[PythonCAD] Consistency in operations in PythonCAD

Art Haas ahaas at airmail.net
Tue Dec 13 17:59:37 CET 2005


Hi.

The recent discussion and patches regarding changing move operations to
require first selecting the entities and then specifying the
displacement(s) warrants more discussion. For move operations, I think
that the proposed changes are worthwhile, but I'd like to hear from
people familiar with other CAD packages, particularly AutoCAD, how
similar operations are performed. Does the program require you to select
entities first, or do you start some move command mode and then specify
which entities will be moved? How about other operations like entity
stretching or splitting?

Here's some more background on why I'd implemented things as they are.
When I used ME-10 at my job, I was doing finite element analysis, and I
would draw the element meshes in ME-10 instead of using some type of
auto-meshing procedure available in the FEA package we used (Ansys). So,
given some part to analyze, I'd sit and draw segments over the outline
of the shape, sometimes selecting a large number of segments and then
splitting them at their intersection points, other times drawing the
individual elements one at a time. After I had the basic shape complete,
I'd go and move some of the points around to make the elements look more
uniform, as well as making the four-sided elements as square as possible
so the results would be better. ME-10 had a nice interactive mode of
moving points where you would click on the point, and then as you moved
your mouse/digitizer to where you pleased all the segments that used
that point would be redrawn as the point moved. Eventually I'd like
PythonCAD to do this as well. Still, this point movement was performed
by starting the 'move' operation, and then selecting what to move, and
I found this procedure very easy and quick to use. So much so that
generating decent FEA meshes was much, much faster than the attempts to
use Ansys auto-meshing, something that I did try every now and then.
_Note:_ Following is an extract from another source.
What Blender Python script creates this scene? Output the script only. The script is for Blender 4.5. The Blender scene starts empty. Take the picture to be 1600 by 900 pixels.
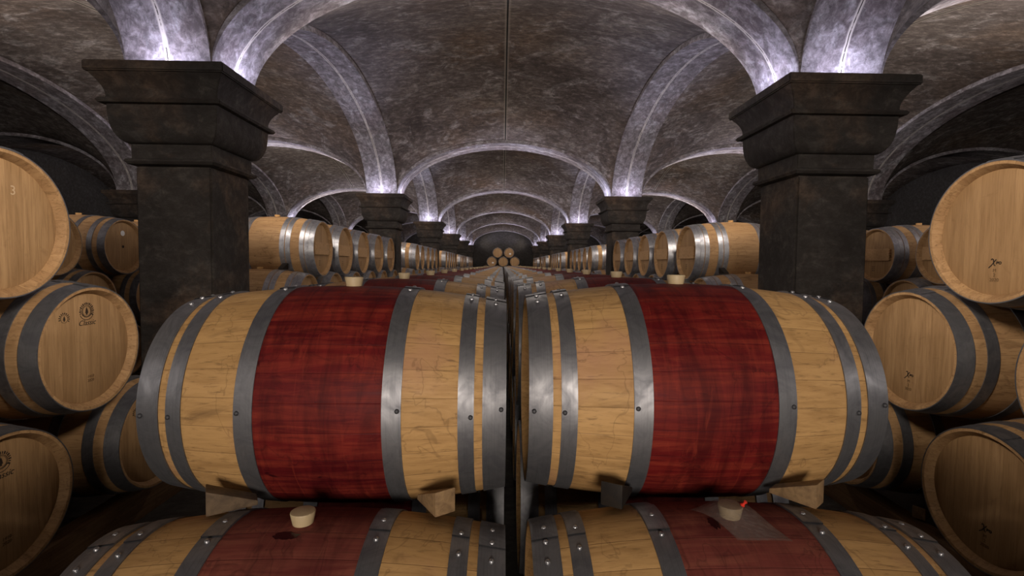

Many (most?) of ME-10 edit type operations were performed by starting
the operation first, then selecting the entities on which the action
will be applied. Changing entity color, thickness, and linetypes were
all done this way, as was changing the various attributes of complex
entities like hatching and dimensions. It is due to my years of working
with ME-10 in this manner that I'd written PythonCAD to behave in a
similar fashion.

As for PythonCAD's editing functions other than moving, such as entity
splitting, I know that I want to keep the ability to click on an object
in a drawing and have it split without first having to select it. Also,
splitting numerous entities at intersections by invoking 'split' and
then drawing a box around the desired entities requires fewer mouse
clicks than selecting first and then invoking 'split'. Expanding on
this, in addition to making PythonCAD possibly behave like other CAD
packages in regards to editing, we need to consider making the actions
as simple to perform as possible. By reducing the number of mouse clicks
or commands needed to perform some action we can achieve this, though
potentially at the price of program behavior differing than what is
initially expected. I do want to make things easy for people to transition
to using PythonCAD, but I don't want to be constrained in emulating
tedious behavior in other programs.

Please feel free to add comments about this, and also send in some
reports about how other CAD packages handle operations like moving,
splitting, mirroring, and changing the attributes of entities in
a drawing.

Art
-- 
Man once surrendering his reason, has no remaining guard against absurdities
the most monstrous, and like a ship without rudder, is the sport of every wind.